Book promoting on zero dollars a day

You may have heard I have a novel coming out.  I have certainly been trying my best to make sure you had, and you’re reading this now so I’m guessing that part’s working out.

I am firmly in Promotion Mode right now, which would be much more fantastic if I really knew what that involved.  There are a LOT of folks out there who would be very happy to help promote the hell out of Immortal for me, but I don’t have anything to pay them with other than kind words and the occasional Praise Jesus.

So what I’ve been doing instead is bothering people on Twitter.  That plus this website you’re looking at have probably done more to get the novel some attention than anything else, but, of course, there is always more to be done.

Whatever that is.

Mini cards

I did get some mini cards printed up.  These are little business cards, about half the size (in height) of regular cards.  And they are just adorable.  I put part of the cover on one side, a quote on the other, with the release date and the website below the quote.  The only downsides to the cards so far are that some people seem not to be clear on what “10 – 1- 10” means; and I don’t know where exactly to put the cards.

Minicard front

I mean, sure, hand them out to people, fine.  But which people? Who are my readers?  I’m beginning to think my target audiences are: “female readers of contemporary fantasy who are bored with contemporary fantasies” and “men who don’t like contemporary fantasy but are open to the possibility that they might.”
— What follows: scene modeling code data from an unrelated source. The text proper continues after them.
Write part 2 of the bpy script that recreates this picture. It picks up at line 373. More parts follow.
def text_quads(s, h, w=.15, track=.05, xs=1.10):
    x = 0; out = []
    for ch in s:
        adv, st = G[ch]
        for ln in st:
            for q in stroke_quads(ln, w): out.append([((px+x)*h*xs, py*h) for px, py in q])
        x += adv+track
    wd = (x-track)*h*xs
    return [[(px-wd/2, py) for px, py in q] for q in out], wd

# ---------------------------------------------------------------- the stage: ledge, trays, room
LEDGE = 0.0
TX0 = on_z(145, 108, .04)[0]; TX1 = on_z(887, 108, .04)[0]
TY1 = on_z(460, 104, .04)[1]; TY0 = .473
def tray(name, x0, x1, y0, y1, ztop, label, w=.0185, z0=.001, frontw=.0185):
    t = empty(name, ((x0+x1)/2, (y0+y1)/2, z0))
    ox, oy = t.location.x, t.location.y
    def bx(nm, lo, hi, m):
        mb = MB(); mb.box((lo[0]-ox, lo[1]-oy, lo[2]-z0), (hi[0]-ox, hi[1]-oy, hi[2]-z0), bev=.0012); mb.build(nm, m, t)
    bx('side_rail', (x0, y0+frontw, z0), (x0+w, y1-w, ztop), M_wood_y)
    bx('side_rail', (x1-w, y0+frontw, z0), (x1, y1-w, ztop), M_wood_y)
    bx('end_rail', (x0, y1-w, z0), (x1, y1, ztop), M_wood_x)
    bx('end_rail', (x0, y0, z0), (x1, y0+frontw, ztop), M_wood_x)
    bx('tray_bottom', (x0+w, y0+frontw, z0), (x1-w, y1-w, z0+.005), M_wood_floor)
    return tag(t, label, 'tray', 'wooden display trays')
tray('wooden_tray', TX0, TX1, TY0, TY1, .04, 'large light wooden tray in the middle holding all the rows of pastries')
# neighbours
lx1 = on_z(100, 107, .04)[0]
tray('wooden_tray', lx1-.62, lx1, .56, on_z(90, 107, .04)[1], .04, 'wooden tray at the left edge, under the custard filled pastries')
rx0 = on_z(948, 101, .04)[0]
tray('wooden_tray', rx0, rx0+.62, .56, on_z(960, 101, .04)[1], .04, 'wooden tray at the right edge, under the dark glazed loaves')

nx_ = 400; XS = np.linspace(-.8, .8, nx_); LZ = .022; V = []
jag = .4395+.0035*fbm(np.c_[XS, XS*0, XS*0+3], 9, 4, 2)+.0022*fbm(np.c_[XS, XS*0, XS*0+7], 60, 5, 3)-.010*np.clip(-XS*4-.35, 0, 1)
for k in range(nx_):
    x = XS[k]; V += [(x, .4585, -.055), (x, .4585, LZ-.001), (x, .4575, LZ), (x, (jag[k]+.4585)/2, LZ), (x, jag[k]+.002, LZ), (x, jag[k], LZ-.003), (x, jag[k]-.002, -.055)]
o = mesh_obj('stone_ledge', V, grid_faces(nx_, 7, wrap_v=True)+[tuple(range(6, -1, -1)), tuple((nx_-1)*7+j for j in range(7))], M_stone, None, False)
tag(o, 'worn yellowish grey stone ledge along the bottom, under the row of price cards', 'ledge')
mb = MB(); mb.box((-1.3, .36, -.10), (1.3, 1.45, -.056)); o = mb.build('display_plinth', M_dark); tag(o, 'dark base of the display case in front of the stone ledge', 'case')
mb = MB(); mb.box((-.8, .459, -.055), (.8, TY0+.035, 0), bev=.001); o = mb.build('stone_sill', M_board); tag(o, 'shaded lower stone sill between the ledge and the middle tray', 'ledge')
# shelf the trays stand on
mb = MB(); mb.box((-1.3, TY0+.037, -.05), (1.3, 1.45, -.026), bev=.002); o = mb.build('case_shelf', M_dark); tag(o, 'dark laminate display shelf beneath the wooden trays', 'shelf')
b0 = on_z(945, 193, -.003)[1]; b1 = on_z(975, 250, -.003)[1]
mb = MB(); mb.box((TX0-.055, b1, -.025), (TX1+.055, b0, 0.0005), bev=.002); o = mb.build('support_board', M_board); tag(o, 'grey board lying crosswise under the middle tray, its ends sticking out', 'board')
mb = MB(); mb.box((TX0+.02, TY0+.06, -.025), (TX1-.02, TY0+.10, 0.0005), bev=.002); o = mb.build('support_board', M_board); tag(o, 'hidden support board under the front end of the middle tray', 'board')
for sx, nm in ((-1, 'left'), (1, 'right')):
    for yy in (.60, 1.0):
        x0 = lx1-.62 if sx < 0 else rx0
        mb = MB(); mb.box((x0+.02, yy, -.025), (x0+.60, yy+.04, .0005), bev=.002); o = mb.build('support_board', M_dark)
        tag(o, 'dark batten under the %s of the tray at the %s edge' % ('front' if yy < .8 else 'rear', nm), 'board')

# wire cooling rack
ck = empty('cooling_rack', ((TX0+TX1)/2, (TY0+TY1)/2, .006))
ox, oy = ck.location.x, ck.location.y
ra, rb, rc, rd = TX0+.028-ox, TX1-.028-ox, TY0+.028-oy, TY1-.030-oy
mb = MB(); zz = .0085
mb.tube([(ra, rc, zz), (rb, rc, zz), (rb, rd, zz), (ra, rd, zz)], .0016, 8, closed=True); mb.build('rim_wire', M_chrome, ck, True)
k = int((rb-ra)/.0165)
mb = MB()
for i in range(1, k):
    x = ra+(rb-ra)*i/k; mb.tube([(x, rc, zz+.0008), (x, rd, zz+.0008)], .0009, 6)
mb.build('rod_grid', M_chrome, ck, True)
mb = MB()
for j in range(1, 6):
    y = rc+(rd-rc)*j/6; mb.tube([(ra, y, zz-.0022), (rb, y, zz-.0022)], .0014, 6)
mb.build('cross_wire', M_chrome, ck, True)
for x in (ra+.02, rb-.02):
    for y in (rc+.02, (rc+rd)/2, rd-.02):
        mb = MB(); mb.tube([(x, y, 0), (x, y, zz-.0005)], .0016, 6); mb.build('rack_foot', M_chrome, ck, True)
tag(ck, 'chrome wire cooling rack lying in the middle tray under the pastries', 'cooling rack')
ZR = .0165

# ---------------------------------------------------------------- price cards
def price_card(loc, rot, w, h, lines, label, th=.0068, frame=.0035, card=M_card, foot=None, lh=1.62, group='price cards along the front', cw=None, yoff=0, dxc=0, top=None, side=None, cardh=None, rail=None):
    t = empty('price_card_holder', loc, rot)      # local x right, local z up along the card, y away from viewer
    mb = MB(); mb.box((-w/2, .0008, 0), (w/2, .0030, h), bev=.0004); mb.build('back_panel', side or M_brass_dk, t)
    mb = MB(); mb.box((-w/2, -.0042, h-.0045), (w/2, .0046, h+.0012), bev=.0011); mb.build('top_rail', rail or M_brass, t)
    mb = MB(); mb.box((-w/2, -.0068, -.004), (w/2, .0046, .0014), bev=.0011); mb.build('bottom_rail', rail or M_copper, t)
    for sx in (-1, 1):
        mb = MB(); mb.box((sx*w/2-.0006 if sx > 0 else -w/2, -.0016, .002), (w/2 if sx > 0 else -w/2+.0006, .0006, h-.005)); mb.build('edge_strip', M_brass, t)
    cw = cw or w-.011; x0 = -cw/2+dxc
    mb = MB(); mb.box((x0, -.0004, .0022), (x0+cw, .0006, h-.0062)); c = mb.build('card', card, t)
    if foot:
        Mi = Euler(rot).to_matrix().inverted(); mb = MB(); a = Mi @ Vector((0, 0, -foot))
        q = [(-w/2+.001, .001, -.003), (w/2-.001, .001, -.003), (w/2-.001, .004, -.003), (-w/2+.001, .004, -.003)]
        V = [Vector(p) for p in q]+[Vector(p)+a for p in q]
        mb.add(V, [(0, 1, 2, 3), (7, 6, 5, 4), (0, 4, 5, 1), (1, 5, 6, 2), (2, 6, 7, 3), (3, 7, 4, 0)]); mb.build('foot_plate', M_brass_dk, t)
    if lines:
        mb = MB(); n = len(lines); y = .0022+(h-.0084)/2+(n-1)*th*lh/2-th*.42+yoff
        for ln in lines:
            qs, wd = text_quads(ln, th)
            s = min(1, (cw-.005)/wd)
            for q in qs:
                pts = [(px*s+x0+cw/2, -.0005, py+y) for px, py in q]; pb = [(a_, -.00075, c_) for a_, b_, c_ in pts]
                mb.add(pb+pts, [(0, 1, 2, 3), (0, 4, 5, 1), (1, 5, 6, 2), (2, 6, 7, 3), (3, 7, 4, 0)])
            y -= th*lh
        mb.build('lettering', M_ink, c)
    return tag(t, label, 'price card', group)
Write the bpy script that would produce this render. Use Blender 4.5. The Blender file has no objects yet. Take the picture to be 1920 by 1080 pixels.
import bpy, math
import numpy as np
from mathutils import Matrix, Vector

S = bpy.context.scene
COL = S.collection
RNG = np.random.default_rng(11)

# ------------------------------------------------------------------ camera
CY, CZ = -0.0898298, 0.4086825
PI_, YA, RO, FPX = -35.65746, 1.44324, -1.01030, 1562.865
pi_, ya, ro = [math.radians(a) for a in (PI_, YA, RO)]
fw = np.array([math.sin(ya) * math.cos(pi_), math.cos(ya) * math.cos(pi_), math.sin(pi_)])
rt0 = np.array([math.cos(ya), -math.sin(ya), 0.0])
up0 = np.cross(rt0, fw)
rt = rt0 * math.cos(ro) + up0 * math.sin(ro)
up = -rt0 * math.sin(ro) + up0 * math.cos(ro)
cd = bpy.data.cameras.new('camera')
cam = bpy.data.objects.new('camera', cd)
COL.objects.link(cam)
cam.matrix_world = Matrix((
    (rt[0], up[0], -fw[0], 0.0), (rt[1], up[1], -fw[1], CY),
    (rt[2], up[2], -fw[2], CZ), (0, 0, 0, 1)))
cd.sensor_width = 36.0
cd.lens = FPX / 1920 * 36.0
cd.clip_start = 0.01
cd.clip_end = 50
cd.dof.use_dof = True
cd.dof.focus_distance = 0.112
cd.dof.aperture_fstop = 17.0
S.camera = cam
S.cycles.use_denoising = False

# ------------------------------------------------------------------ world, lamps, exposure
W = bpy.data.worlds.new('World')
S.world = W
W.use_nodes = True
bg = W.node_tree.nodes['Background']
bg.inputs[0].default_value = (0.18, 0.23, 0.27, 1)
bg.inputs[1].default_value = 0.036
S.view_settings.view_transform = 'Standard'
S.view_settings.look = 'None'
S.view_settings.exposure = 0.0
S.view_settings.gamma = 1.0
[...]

Where might people who fit this description hang out?  Here’s my list:

1: bookstores.

2: comic book shops.

And that’s all I’ve got.  And I can’t even use #1, not really.  Immortal won’t be available in bookstores on 10-1-10; just on Amazon.  I’m nearly positive a bookstore isn’t going to be happy with a promotional card in their establishment that declares “buy this book on Amazon!  Not here!”

The larger question: the cards are adorable, but are they effective?  This I don’t know.  I bought 100 initially just to see how they looked.  As soon as I got them I bought another 200.  But if I wanted to saturate the area–say by trying option

3: college campuses

–how many more of those things would I need?  Should I throw in posters?  How effective is any of that when selling a book?  The cost mounts with each speculative promotional plan.

Blog interviews and blurbs

A definite winner in book selling would be collecting blurbs from Important People for the book’s cover.  And I don’t know a lot of Important People, but I have one or two intriguing possibilities.  I’ll also grant an interview to anybody who asks.  The challenge there, naturally, is getting people to ask.

Other than that?  I don’t know.  The book debuts in a little more than two months.  Do you have any ideas?